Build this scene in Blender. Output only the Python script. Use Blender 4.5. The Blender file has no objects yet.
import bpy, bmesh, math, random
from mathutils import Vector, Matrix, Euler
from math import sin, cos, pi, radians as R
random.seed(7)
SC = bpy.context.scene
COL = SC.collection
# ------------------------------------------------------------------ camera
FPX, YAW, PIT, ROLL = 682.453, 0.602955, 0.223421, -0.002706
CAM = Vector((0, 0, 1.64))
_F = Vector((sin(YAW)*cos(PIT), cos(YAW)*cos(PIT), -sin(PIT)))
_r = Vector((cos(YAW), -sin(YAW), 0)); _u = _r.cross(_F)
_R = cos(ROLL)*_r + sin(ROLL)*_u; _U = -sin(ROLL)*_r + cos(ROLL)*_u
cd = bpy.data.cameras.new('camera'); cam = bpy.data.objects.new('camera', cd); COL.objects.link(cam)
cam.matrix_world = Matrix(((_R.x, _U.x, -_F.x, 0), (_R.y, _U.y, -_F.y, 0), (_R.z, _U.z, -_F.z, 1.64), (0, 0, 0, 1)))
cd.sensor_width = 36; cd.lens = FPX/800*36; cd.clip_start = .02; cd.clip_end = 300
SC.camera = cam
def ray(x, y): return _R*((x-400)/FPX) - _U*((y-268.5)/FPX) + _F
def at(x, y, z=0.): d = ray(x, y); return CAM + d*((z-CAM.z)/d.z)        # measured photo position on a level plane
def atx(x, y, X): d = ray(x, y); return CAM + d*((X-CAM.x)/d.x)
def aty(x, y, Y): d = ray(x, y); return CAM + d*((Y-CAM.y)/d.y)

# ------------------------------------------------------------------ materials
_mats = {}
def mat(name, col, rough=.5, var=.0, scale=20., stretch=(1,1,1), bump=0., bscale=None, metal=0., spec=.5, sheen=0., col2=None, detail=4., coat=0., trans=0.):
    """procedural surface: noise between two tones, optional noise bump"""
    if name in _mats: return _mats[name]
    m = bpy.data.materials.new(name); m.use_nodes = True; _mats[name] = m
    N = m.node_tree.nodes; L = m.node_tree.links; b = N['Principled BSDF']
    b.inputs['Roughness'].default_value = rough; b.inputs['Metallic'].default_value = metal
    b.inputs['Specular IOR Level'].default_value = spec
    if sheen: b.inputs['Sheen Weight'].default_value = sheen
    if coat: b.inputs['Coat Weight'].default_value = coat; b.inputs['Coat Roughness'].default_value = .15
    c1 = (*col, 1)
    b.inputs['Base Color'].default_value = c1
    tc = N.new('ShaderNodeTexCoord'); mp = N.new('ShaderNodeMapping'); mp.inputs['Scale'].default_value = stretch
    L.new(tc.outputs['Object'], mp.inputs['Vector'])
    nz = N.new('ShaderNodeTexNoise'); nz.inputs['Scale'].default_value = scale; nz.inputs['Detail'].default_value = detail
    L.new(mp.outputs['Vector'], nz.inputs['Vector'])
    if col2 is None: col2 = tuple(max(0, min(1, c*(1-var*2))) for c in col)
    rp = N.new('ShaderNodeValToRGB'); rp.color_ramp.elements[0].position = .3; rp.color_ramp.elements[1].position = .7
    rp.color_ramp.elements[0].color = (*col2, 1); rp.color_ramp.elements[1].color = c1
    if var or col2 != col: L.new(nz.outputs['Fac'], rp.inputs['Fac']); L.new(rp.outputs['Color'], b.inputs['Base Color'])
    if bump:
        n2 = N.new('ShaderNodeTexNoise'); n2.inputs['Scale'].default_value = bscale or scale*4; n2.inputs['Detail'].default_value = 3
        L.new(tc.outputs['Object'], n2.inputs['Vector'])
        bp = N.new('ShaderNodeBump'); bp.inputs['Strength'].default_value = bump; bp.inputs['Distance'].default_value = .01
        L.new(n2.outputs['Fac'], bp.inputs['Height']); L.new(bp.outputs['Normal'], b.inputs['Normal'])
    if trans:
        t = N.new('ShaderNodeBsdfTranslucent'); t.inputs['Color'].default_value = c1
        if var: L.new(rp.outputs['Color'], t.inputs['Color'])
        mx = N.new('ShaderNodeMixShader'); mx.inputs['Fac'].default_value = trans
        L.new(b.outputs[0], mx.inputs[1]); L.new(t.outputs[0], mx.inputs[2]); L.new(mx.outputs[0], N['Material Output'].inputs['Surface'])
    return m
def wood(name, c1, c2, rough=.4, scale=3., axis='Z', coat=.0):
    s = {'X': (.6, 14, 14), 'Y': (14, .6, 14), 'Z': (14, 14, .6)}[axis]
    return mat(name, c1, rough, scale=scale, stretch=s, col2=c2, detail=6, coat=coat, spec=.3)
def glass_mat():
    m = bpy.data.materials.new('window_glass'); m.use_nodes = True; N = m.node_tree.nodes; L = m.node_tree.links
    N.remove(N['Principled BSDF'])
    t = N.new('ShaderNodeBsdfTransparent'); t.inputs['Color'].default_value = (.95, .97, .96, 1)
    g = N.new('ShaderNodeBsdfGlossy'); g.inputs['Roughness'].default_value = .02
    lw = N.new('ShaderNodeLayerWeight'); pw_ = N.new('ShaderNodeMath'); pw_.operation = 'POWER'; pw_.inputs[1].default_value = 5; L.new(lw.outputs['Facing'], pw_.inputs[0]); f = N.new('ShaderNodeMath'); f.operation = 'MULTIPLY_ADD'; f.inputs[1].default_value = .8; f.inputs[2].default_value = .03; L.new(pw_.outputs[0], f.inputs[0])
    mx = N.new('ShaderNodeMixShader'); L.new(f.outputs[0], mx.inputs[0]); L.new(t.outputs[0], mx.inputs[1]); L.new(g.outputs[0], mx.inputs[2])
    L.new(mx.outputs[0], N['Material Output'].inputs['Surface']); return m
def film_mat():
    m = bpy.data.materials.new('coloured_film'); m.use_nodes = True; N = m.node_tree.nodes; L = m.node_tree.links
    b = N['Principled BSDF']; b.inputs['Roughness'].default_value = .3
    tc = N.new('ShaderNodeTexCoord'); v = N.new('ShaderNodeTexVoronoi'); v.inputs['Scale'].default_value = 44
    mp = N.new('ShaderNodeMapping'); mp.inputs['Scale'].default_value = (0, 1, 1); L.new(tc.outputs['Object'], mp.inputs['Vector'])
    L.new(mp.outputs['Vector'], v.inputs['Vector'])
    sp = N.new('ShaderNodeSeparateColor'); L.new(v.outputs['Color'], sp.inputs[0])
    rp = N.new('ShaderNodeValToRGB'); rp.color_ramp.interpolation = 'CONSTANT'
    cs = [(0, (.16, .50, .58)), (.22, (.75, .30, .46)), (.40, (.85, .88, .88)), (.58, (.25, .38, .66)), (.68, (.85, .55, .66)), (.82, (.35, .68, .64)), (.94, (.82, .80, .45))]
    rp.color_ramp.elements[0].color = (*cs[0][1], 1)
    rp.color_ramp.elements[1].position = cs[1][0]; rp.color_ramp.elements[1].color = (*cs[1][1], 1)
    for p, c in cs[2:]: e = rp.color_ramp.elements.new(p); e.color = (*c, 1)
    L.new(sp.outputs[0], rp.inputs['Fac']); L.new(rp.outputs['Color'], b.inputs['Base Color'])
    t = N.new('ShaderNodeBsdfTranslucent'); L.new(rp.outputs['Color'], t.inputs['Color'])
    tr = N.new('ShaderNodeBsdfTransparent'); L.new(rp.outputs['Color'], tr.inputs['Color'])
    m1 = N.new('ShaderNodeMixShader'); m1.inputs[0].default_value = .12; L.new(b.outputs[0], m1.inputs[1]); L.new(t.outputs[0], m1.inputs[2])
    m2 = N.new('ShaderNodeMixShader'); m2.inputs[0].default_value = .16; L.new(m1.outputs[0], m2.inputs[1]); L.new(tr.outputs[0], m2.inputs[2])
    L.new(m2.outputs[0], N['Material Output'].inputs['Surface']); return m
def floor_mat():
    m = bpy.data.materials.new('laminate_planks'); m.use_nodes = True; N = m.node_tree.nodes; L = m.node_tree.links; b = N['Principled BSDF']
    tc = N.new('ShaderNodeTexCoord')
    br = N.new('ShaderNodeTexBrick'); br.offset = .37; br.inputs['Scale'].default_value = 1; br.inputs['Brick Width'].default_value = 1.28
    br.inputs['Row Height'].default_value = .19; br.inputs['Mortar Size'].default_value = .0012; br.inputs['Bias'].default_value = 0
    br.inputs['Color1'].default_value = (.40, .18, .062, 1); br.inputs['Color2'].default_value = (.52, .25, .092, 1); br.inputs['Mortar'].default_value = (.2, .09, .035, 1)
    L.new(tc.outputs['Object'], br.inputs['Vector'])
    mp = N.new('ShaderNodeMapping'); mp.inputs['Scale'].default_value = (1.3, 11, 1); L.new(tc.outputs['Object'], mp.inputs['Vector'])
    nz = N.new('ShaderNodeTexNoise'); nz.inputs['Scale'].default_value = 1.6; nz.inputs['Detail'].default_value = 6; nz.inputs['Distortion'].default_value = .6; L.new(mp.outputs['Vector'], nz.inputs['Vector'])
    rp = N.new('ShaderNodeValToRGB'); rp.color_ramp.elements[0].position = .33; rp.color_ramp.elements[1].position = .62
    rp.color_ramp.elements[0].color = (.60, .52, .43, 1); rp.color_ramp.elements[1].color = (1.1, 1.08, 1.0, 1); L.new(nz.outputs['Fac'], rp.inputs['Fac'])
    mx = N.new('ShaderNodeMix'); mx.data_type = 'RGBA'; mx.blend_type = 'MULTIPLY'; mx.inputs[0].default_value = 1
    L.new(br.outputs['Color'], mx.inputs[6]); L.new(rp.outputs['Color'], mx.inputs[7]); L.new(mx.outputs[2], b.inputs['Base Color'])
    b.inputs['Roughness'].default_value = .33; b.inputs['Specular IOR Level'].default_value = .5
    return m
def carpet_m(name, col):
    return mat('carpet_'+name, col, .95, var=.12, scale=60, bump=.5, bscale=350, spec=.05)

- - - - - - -

• **TASK DESCRIPTION**: Extract the lines above, from the first one through the one containing "def aty(x, y, Y): d", and return only those, unchanged.

• **WRITTEN SOLUTION**:
Build this scene in Blender. Output only the Python script. Use Blender 4.5. The Blender file has no objects yet.
import bpy, bmesh, math, random
from mathutils import Vector, Matrix, Euler
from math import sin, cos, pi, radians as R
random.seed(7)
SC = bpy.context.scene
COL = SC.collection
# ------------------------------------------------------------------ camera
FPX, YAW, PIT, ROLL = 682.453, 0.602955, 0.223421, -0.002706
CAM = Vector((0, 0, 1.64))
_F = Vector((sin(YAW)*cos(PIT), cos(YAW)*cos(PIT), -sin(PIT)))
_r = Vector((cos(YAW), -sin(YAW), 0)); _u = _r.cross(_F)
_R = cos(ROLL)*_r + sin(ROLL)*_u; _U = -sin(ROLL)*_r + cos(ROLL)*_u
cd = bpy.data.cameras.new('camera'); cam = bpy.data.objects.new('camera', cd); COL.objects.link(cam)
cam.matrix_world = Matrix(((_R.x, _U.x, -_F.x, 0), (_R.y, _U.y, -_F.y, 0), (_R.z, _U.z, -_F.z, 1.64), (0, 0, 0, 1)))
cd.sensor_width = 36; cd.lens = FPX/800*36; cd.clip_start = .02; cd.clip_end = 300
SC.camera = cam
def ray(x, y): return _R*((x-400)/FPX) - _U*((y-268.5)/FPX) + _F
def at(x, y, z=0.): d = ray(x, y); return CAM + d*((z-CAM.z)/d.z)        # measured photo position on a level plane
def atx(x, y, X): d = ray(x, y); return CAM + d*((X-CAM.x)/d.x)
def aty(x, y, Y): d = ray(x, y); return CAM + d*((Y-CAM.y)/d.y)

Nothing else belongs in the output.